In full disclosure his father is not a dog person, and further is guilty of depriving his children of a canine companion in our New York City apartment when they were growing up; until only recently, a home I shared with Tommy DOG.  Eleven years ago, my house mate announced that he had decided to purchase a puppy, a Rottweiler no less.  It wasn't something I had contemplated nor necessarily welcomed, but his money and certainly his home as well as mine.  Into are lives came Otis.  She, and I'm sure you were thinking he, was named after the elevator that carries us up and down each day.  Did I tell you he is an original?

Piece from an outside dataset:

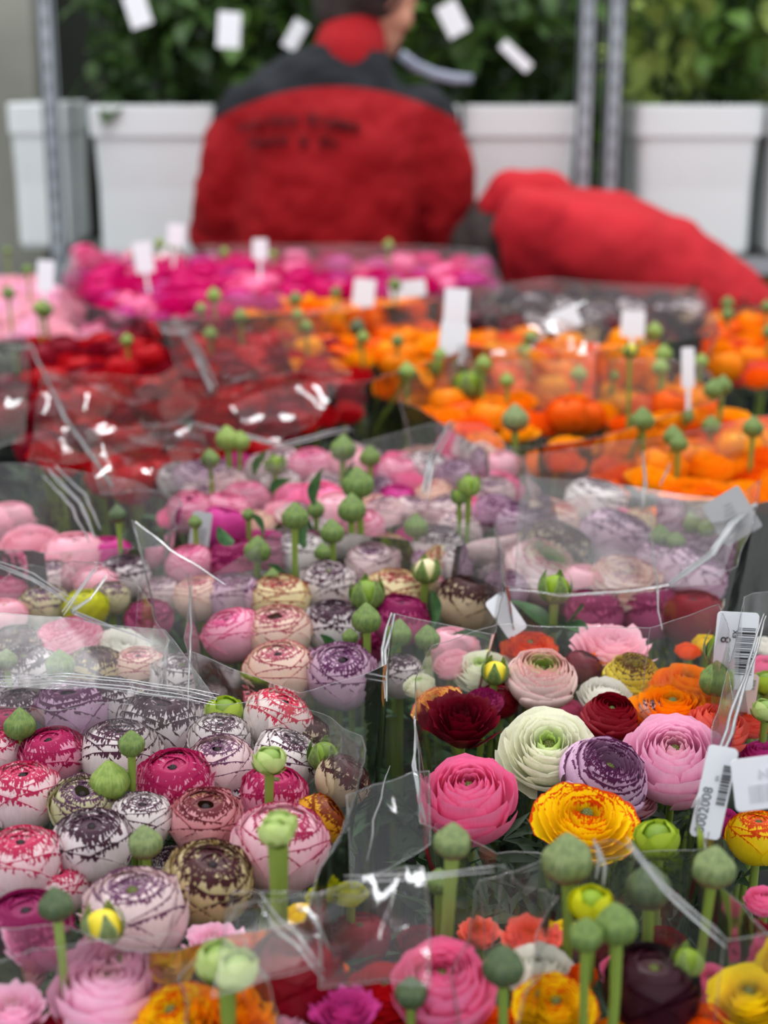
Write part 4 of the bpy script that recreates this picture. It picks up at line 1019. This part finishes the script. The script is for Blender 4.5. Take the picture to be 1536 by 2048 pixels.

From her unlikely name (he added to it, but rarely used Pricilla) to her disposition, Otis mirroring her master was a contradiction in terms.  While part of a breed known for its potential ferociousness, Otis decided that she was a lap dog.  Her favorite spot of course was on my comfortable leather couch which ultimately self destructed from years of her loving licking and lying about.  Over the years, knowing my general disposition toward dogs, TD would say to me, "admit it, you like her."  Who couldn't like, even admire, Otis?  Given the subjects I usually write about, I might add that some of the human Rottweilers out there could learn a thing or two from this powerful beast who opted for peace rather than war, gentility rather than confrontation.



Otis' disposition didn't come out of the blue.  It was responsive to extraordinary love and gentleness of her adopted "parent".  From the start, she knew unquestioned love and respect.  She wouldn't have been what she was without Tommy DOG.  But that is only half the story.  He would not have been who he is today without her which is what makes this a beautiful and a powerful metaphor.  I've tried to be a good parent to my two sons and hope that some of their innate character and value systems reflect what they were exposed to at home.  But what I may have given to them – and hopefully will continue to give for some time – pales in comparison to what they have given to me.  I'm sure their mother feels the same way, and hopefully so do you if you are a parent.  Tommy DOG saw Otis as his child and, as he told friends and family in his email announcing her death last evening, "nothing has given me more pleasure and personal satisfaction then raising my Rottweiler from a pup".  He is a different person today than he was eleven years ago, and Otis is part of that difference.



"My life with her has been full and gratifying and I wouldn't have traded it for anything in the world," he said in his email.  I feel the same about my life with Tommy DOG.  Fortunately, I don't have to deal with it as a memory but as a living and wonderful work-in-progress.  We'll all miss Otis and I'll always be proud of him.